No service public relations spin here in the first of the Army's Vietnam War combat operations histories. The book is critical of United States Army field generalship in several spots and points out how the failings of Washington-level policy makers produced a frustrating, morale-sapping and lethal stalemate.

MacGarrigle describes the strategies, tactics, and larger operations that characterized the first full year of an American-led offensive against Communist forces in the Republic of South Vietnam.

The author's formula in sketching the fighting is to conduct a running operational study aimed at explaining the war's status in the fall of 1967. His technique is to first describe the plan or cause of an operation, then to provide a blow-by-blow battle account. Next, MacGarrigle recounts and analyzes Communist appraisals of their own and American battle performance. After a few of these tales, he weaves in the effect of the operations on contemporary strategic debates.

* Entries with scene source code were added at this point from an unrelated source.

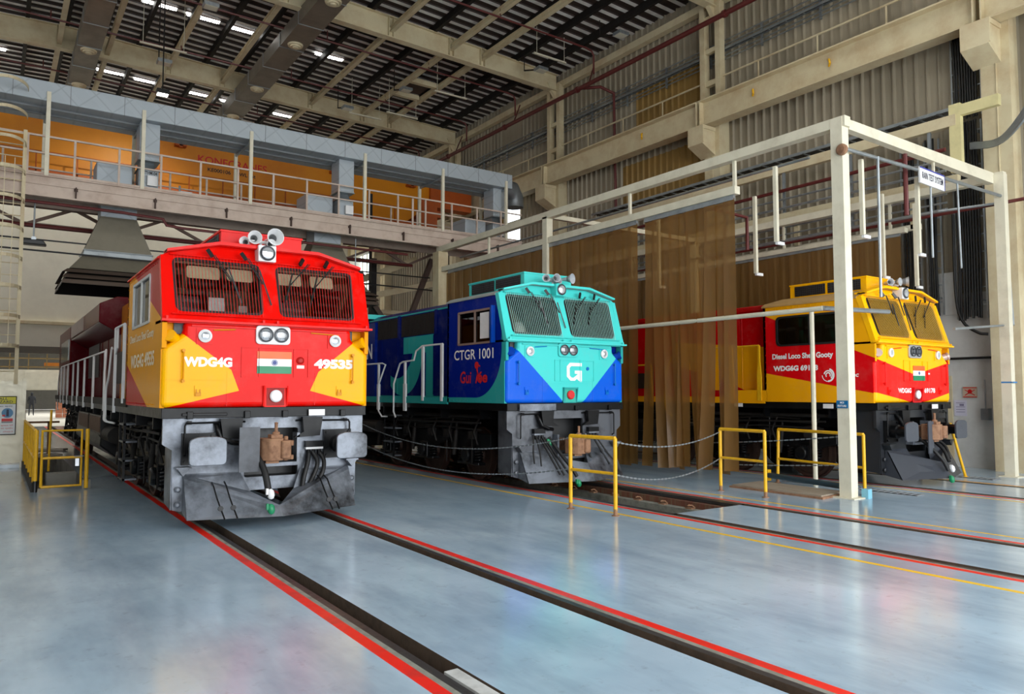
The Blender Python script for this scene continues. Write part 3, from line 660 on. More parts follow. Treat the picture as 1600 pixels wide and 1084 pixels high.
for xc, xb, w_ in ((3.25, 2.45, 0), (8.85, 8.05, 0), (14.6, 13.7, 0), (-2.5, -3.3, 0)):
    b = MB(); b.box(xc - .25, xc + .25, .25, .9, -1.0, 0); b.box(xc - .25, xc + .25, .28, .85, -1.9, -1.25); b.obj('drop_duct', M_q, vd, bevel=.02)
    b = MB(); b.prism([(.3, -1.25), (.85, -1.25), (.9, -1.0), (.5, -1.0)], 'x', xc - .2, xc + .15); b.box(xc - .28, xc + .27, .24, .9, -1.03, -1.0); b.box(xc - .28, xc + .27, .24, .9, -1.28, -1.25); b.obj('damper_joint', galv, vd)
    b = MB(); b.box(xb - .42, xb + .42, .4, 1.3, -1.85, -1.2); b.obj('fan_box', M_q, vd, bevel=.02)
    b = MB(); b.box(xc - .05, xc + .20, .16, .25, -1.72, -1.45); b.obj('switch', white_p, vd)
lettering('lettering', 'AHTHM-04', 3.03, -1.40, .42, .09, lambda u, v, w: (u, .275, v), black_s, vd, .01)
b = MB(); b.box(3.55, 4.5, .3, .5, -1.85, -1.80); b.cyl((4.05, .4, -1.85), (4.05, .4, -1.55), .03, 8); b.cbox((4.2, .4, -1.8), (.3, .3, .15)); b.obj('motor_bracket', galv, vd)
for i, x in enumerate((-4.7, -1.9, .90, 3.05, 5.85, 9.35, 12.15, 14.72)):
    t = empty('duct_support', (x, 21.5, 7.16), 'cream post pair under the silver duct on the walkway, ' + ['far left', 'beyond the ladder at the left', 'leftmost in view', 'second in view from the left', 'third in view from the left', 'fourth in view from the left', 'fifth in view', 'last at the right end'][i], 'support', 'duct supports on the walkway')
    b = MB(); b.box(-.045, .045, -.045, .045, 0, 2.12); b.obj('front_post', cream_w, t); b = MB(); b.box(-.045, .045, 1.62, 1.71, 0, 1.95); b.obj('rear_post', cream_w, t)
    b = MB(); b.bar((0, .0, 1.82), (0, 1.65, 1.84), .05, .07); b.obj('cross_arm', galv, t)
M_hood = mat('olive_grey_hood', srgb(126, 120, 104), .55, .2, dirt=.3)
M_slat = mat('brown_slat', srgb(86, 72, 62), .5, .2, dirt=.3)
for xc, lb in ((2.62, 'large grey extraction hood above the rear of the red locomotive, left one'), (8.45, 'large grey extraction hood partly hidden behind the red cab roof, right one'), (-3.2, 'extraction hood out to the left')):
    if xc < 0: continue
    t = empty('extraction_hood', (xc, 22.6, 4.5), lb, 'extraction hood')
    def fr(b, w0, d0, z0, w1, d1, z1, m=0):
        vs = [(s * w, q * d, z) for w, d, z in ((w0, d0, z0), (w1, d1, z1)) for s, q in ((-1, -1), (1, -1), (1, 1), (-1, 1))]
        b.add(vs, [(0, 1, 5, 4), (1, 2, 6, 5), (2, 3, 7, 6), (3, 0, 4, 7)], m)
    b = MB(); fr(b, .80, .6, 1.0, .43, .35, 1.98); b.obj('upper_cone', M_hood, t)
    b = MB(); b.box(-.43, .43, -.36, .36, 1.97, 2.56); b.obj('neck', M_q, t)
    b = MB(); fr(b, .82, .62, .86, .80, .6, 1.0); fr(b, .83, .63, .98, .82, .62, 1.01); b.obj('joint_band', galv, t)
    b = MB(); fr(b, 1.15, 1.1, .42, .82, .62, .86); b.obj('lower_cone', M_hood, t)
    for j in range(3):
        b = MB(); fr(b, 1.32 - .0 * j + .04 * (2 - j) * 0, 1.35, 0 + j * .14, 1.30 - .05 * j, 1.30 - .07 * j, .11 + j * .14); b.obj('skirt_slat', M_slat, t)
    b = MB(); fr(b, 1.30, 1.30, .0, 1.12, 1.05, .42); b.obj('skirt', black_s, t)

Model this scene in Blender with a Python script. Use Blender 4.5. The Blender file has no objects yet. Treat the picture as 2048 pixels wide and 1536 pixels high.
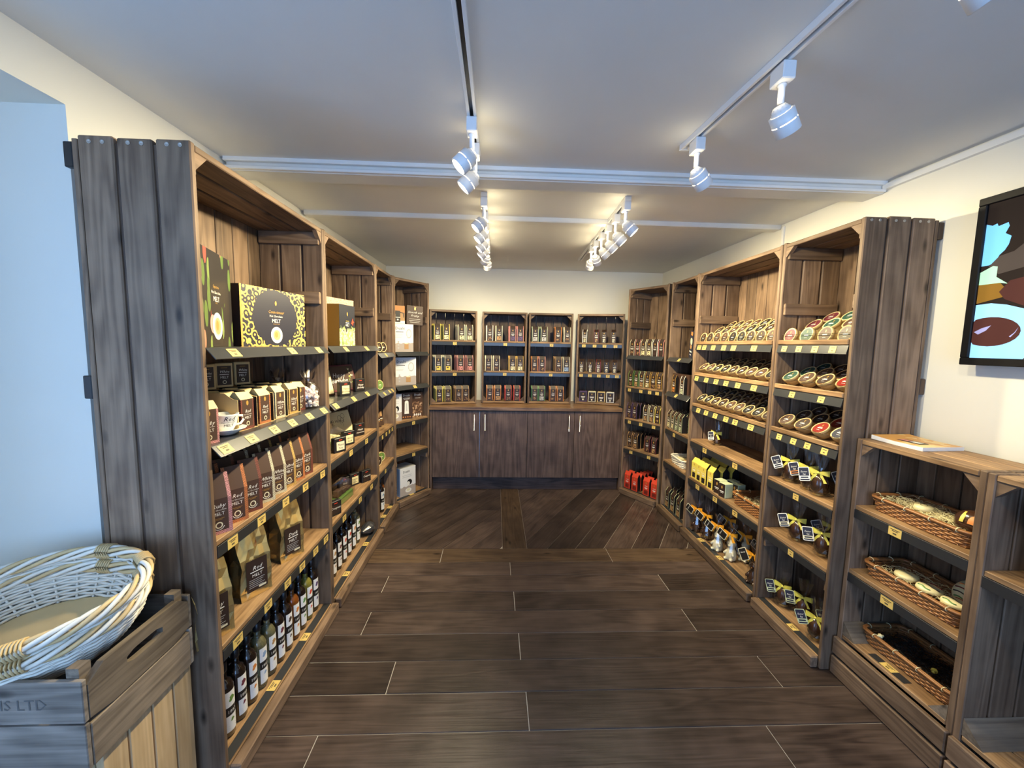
import bpy, math, random
from mathutils import Vector, Matrix, Quaternion
random.seed(11)
scene = bpy.context.scene
COL = scene.collection
PI = math.pi
R = math.radians

# ------------------------------------------------------------------ camera, world, daylight, exposure
cam_d = bpy.data.cameras.new('camera'); cam = bpy.data.objects.new('camera', cam_d); COL.objects.link(cam)
cam_d.sensor_fit = 'HORIZONTAL'; cam_d.sensor_width = 36.0; cam_d.lens = 800.0 / 2048.0 * 36.0
cam_d.clip_start = 0.02; cam_d.clip_end = 200
_f, _vp, _nad = 800.0, (-33.0, -79.0), (-154.0, 8130.0)
_dn = Vector((_nad[0], _nad[1], _f)).normalized()
_dy = Vector((_vp[0], _vp[1], _f)); _dy = (_dy - _dn * _dy.dot(_dn)).normalized()
_up = -_dn; _dx = _dy.cross(_up)
if _dx.x < 0: _dx = -_dx
def _w(v): return Vector((_dx.dot(v), _dy.dot(v), _up.dot(v)))
_xc, _yc, _zc = _w(Vector((1, 0, 0))), _w(Vector((0, -1, 0))), _w(Vector((0, 0, -1)))
cam.matrix_world = Matrix(((_xc.x, _yc.x, _zc.x, 0), (_xc.y, _yc.y, _zc.y, 0), (_xc.z, _yc.z, _zc.z, 1.6), (0, 0, 0, 1)))
scene.camera = cam

SKY = (0.29, 0.51, 0.95); SKY_STRENGTH = 6.0
world = bpy.data.worlds.new('world'); scene.world = world; world.use_nodes = True
bgn = world.node_tree.nodes['Background']
bgn.inputs['Color'].default_value = (*SKY, 1); bgn.inputs['Strength'].default_value = SKY_STRENGTH
LAMP_COLOR = (1.0, 0.85, 0.53); LAMP_W = 53.0
vs = scene.view_settings
vs.view_transform = 'Standard'; vs.look = 'None'; vs.gamma = 1.0; vs.use_curve_mapping = False
vs.exposure = 0.35
scene.cycles.max_bounces = 8; scene.cycles.diffuse_bounces = 4; scene.cycles.glossy_bounces = 3
scene.cycles.transparent_max_bounces = 12; scene.cycles.caustics_reflective = False; scene.cycles.caustics_refractive = False

def portal(name, loc, rot, sx, sy):                                  # sampling portals in the window openings
    l = bpy.data.lights.new(name, 'AREA'); l.shape = 'RECTANGLE'; l.size = sx; l.size_y = sy; l.cycles.is_portal = True
    o = bpy.data.objects.new(name, l); COL.objects.link(o); o.location = loc; o.rotation_euler = rot; return o

# ------------------------------------------------------------------ materials
MATS = {}
def nt(name):
    m = bpy.data.materials.new(name); m.use_nodes = True; MATS[name] = m
    return m, m.node_tree.nodes, m.node_tree.links, m.node_tree.nodes['Principled BSDF']
def plain(name, col, rough=0.6, metal=0.0, var=0.0, emit=None, coat=0.0, spec=0.5, trans=0.0):
    m, N, L, b = nt(name)
    b.inputs['Base Color'].default_value = (*col, 1); b.inputs['Roughness'].default_value = rough
    b.inputs['Metallic'].default_value = metal; b.inputs['Specular IOR Level'].default_value = spec
    if coat: b.inputs['Coat Weight'].default_value = coat
    if trans: b.inputs['Transmission Weight'].default_value = trans
    if emit:
        b.inputs['Emission Color'].default_value = (*col, 1); b.inputs['Emission Strength'].default_value = emit
    if var:
        tc = N.new('ShaderNodeTexCoord'); no = N.new('ShaderNodeTexNoise'); no.inputs['Scale'].default_value = 6; no.inputs['Detail'].default_value = 5
        mx = N.new('ShaderNodeMix'); mx.data_type = 'RGBA'; mx.blend_type = 'MULTIPLY'
        L.new(tc.outputs['Object'], no.inputs['Vector'])
        mr = N.new('ShaderNodeMapRange'); mr.inputs['To Min'].default_value = 1 - var; mr.inputs['To Max'].default_value = 1 + var
        L.new(no.outputs['Fac'], mr.inputs['Value'])
        mx.inputs['Factor'].default_value = 1; mx.inputs['A'].default_value = (*col, 1); L.new(mr.outputs['Result'], mx.inputs['B'])
        L.new(mx.outputs['Result'], b.inputs['Base Color'])
    return m
def clear(name, col, amount):                                        # thin clear film or sheet: mostly transparent, reflective at grazing angles
    m, N, L, b = nt(name); N.remove(b); out = N['Material Output']
    tr = N.new('ShaderNodeBsdfTransparent'); tr.inputs['Color'].default_value = (*col, 1)
    gl = N.new('ShaderNodeBsdfGlossy'); gl.inputs['Roughness'].default_value = 0.12; gl.inputs['Color'].default_value = (1, 1, 1, 1)
    lw = N.new('ShaderNodeLayerWeight'); lw.inputs['Blend'].default_value = 0.5
    fr = N.new('ShaderNodeMath'); fr.operation = 'POWER'; fr.inputs[1].default_value = 4.0; L.new(lw.outputs['Facing'], fr.inputs[0])
    ad = N.new('ShaderNodeMath'); ad.operation = 'ADD'; ad.use_clamp = True; ad.inputs[1].default_value = amount
    L.new(fr.outputs[0], ad.inputs[0])
    mx = N.new('ShaderNodeMixShader'); L.new(ad.outputs[0], mx.inputs[0]); L.new(tr.outputs[0], mx.inputs[1]); L.new(gl.outputs[0], mx.inputs[2])
    L.new(mx.outputs[0], out.inputs['Surface']); return m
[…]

From this step-by-step investigation, a few factors that ultimately shaped the war's outcome emerge. For example, the Communist strategy during this period was to stage a "big unit war" aimed at the destruction of as many Allied units as possible. But, a combination of their own logistical limitations and American firepower forced North Vietnamese and Viet Cong leaders into occasional short duration raid-type tactics that could not inflict much damage at any one time. On the other side, the American commander, Lt. Gen. William Westmoreland, was denied the ability to seize Communist bases in North Vietnam, Laos, and Cambodia and forced to defend South Vietnam's populated regions without commanding South Vietnamese forces or having what he believed to be adequate American forces. Westmoreland therefore had to be content with an attrition strategy, periodically launching forces from defensive positions and pouncing on any Communist force unlucky enough to become exposed. This, of course, would time and again be thwarted by the Communists' crossing over borders just in the nick of time. In short, both sides had selected operationally impossible strategies that produced an impasse.